**WHAT TO PRODUCE**
Output the full listing below exactly, without the pictures.

**MATERIAL**
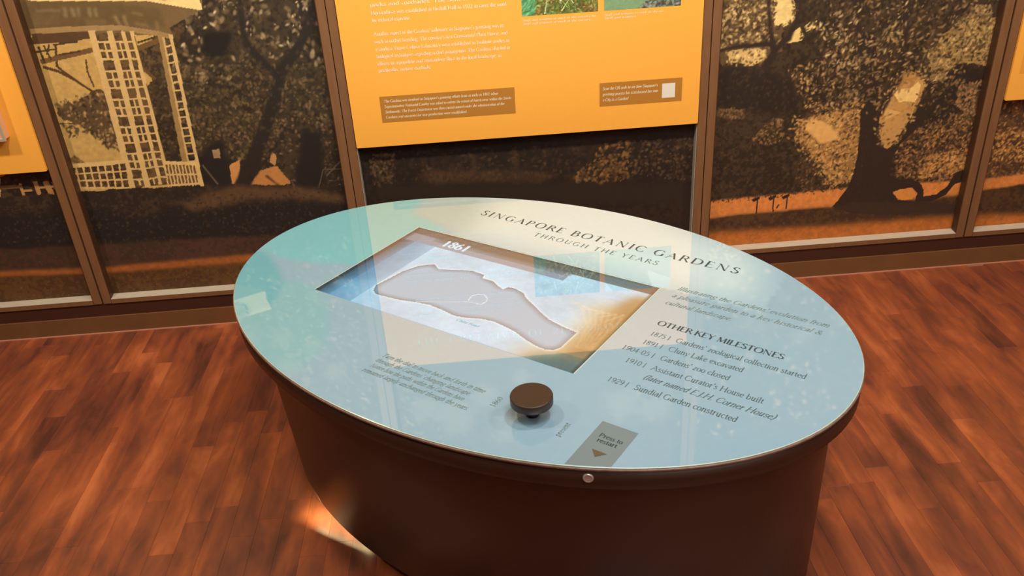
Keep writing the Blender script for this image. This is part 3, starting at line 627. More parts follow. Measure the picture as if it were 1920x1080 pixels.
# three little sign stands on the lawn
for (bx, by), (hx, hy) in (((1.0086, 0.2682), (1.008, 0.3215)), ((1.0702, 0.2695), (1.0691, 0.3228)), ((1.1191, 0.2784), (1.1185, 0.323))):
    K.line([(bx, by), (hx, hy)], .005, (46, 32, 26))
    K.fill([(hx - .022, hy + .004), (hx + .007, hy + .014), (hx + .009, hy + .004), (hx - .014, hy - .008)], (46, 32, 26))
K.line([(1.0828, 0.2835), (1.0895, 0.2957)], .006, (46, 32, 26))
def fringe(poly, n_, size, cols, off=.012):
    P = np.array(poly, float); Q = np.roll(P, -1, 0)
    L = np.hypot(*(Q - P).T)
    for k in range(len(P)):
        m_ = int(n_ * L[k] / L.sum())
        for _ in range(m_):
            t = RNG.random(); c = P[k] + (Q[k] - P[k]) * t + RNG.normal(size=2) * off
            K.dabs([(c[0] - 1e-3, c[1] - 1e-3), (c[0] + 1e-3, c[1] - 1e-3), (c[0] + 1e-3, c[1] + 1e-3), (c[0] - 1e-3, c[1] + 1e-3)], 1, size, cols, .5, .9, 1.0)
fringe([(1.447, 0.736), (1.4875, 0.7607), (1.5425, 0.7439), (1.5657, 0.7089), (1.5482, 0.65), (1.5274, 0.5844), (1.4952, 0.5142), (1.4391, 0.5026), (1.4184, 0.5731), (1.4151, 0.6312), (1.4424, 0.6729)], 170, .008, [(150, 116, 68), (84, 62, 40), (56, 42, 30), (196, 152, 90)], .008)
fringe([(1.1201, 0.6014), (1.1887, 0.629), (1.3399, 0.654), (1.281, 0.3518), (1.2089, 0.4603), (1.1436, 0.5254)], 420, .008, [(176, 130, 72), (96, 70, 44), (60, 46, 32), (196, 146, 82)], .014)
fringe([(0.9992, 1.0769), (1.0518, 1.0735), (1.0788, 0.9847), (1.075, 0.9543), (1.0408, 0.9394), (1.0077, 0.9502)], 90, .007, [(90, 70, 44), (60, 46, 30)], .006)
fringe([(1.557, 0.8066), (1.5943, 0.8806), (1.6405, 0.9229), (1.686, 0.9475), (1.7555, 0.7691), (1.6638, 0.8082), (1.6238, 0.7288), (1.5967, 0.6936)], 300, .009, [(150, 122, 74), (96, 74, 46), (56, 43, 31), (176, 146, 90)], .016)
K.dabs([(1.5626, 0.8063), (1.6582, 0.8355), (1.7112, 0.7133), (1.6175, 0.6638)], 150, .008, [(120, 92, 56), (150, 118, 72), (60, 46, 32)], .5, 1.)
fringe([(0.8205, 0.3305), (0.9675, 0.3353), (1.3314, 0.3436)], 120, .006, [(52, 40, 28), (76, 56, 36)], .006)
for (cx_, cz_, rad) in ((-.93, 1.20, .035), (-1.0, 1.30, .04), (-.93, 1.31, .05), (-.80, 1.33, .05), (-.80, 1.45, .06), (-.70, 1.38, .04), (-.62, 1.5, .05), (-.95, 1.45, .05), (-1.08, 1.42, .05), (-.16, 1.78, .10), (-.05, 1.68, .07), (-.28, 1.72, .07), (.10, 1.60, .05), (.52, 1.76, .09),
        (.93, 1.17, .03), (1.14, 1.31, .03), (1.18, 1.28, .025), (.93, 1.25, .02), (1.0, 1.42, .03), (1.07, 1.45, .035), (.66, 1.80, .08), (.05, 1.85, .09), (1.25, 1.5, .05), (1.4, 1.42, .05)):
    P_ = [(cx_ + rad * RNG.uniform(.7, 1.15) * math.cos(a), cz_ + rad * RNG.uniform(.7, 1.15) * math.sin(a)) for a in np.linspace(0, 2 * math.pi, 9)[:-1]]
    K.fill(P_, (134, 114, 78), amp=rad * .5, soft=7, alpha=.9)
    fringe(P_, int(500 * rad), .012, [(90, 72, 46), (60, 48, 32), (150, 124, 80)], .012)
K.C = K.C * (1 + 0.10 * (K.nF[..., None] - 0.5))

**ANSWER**
Keep writing the Blender script for this image. This is part 3, starting at line 627. More parts follow. Measure the picture as if it were 1920x1080 pixels.
# three little sign stands on the lawn
for (bx, by), (hx, hy) in (((1.0086, 0.2682), (1.008, 0.3215)), ((1.0702, 0.2695), (1.0691, 0.3228)), ((1.1191, 0.2784), (1.1185, 0.323))):
    K.line([(bx, by), (hx, hy)], .005, (46, 32, 26))
    K.fill([(hx - .022, hy + .004), (hx + .007, hy + .014), (hx + .009, hy + .004), (hx - .014, hy - .008)], (46, 32, 26))
K.line([(1.0828, 0.2835), (1.0895, 0.2957)], .006, (46, 32, 26))
def fringe(poly, n_, size, cols, off=.012):
    P = np.array(poly, float); Q = np.roll(P, -1, 0)
    L = np.hypot(*(Q - P).T)
    for k in range(len(P)):
        m_ = int(n_ * L[k] / L.sum())
        for _ in range(m_):
            t = RNG.random(); c = P[k] + (Q[k] - P[k]) * t + RNG.normal(size=2) * off
            K.dabs([(c[0] - 1e-3, c[1] - 1e-3), (c[0] + 1e-3, c[1] - 1e-3), (c[0] + 1e-3, c[1] + 1e-3), (c[0] - 1e-3, c[1] + 1e-3)], 1, size, cols, .5, .9, 1.0)
fringe([(1.447, 0.736), (1.4875, 0.7607), (1.5425, 0.7439), (1.5657, 0.7089), (1.5482, 0.65), (1.5274, 0.5844), (1.4952, 0.5142), (1.4391, 0.5026), (1.4184, 0.5731), (1.4151, 0.6312), (1.4424, 0.6729)], 170, .008, [(150, 116, 68), (84, 62, 40), (56, 42, 30), (196, 152, 90)], .008)
fringe([(1.1201, 0.6014), (1.1887, 0.629), (1.3399, 0.654), (1.281, 0.3518), (1.2089, 0.4603), (1.1436, 0.5254)], 420, .008, [(176, 130, 72), (96, 70, 44), (60, 46, 32), (196, 146, 82)], .014)
fringe([(0.9992, 1.0769), (1.0518, 1.0735), (1.0788, 0.9847), (1.075, 0.9543), (1.0408, 0.9394), (1.0077, 0.9502)], 90, .007, [(90, 70, 44), (60, 46, 30)], .006)
fringe([(1.557, 0.8066), (1.5943, 0.8806), (1.6405, 0.9229), (1.686, 0.9475), (1.7555, 0.7691), (1.6638, 0.8082), (1.6238, 0.7288), (1.5967, 0.6936)], 300, .009, [(150, 122, 74), (96, 74, 46), (56, 43, 31), (176, 146, 90)], .016)
K.dabs([(1.5626, 0.8063), (1.6582, 0.8355), (1.7112, 0.7133), (1.6175, 0.6638)], 150, .008, [(120, 92, 56), (150, 118, 72), (60, 46, 32)], .5, 1.)
fringe([(0.8205, 0.3305), (0.9675, 0.3353), (1.3314, 0.3436)], 120, .006, [(52, 40, 28), (76, 56, 36)], .006)
for (cx_, cz_, rad) in ((-.93, 1.20, .035), (-1.0, 1.30, .04), (-.93, 1.31, .05), (-.80, 1.33, .05), (-.80, 1.45, .06), (-.70, 1.38, .04), (-.62, 1.5, .05), (-.95, 1.45, .05), (-1.08, 1.42, .05), (-.16, 1.78, .10), (-.05, 1.68, .07), (-.28, 1.72, .07), (.10, 1.60, .05), (.52, 1.76, .09),
        (.93, 1.17, .03), (1.14, 1.31, .03), (1.18, 1.28, .025), (.93, 1.25, .02), (1.0, 1.42, .03), (1.07, 1.45, .035), (.66, 1.80, .08), (.05, 1.85, .09), (1.25, 1.5, .05), (1.4, 1.42, .05)):
    P_ = [(cx_ + rad * RNG.uniform(.7, 1.15) * math.cos(a), cz_ + rad * RNG.uniform(.7, 1.15) * math.sin(a)) for a in np.linspace(0, 2 * math.pi, 9)[:-1]]
    K.fill(P_, (134, 114, 78), amp=rad * .5, soft=7, alpha=.9)
    fringe(P_, int(500 * rad), .012, [(90, 72, 46), (60, 48, 32), (150, 124, 80)], .012)
K.C = K.C * (1 + 0.10 * (K.nF[..., None] - 0.5))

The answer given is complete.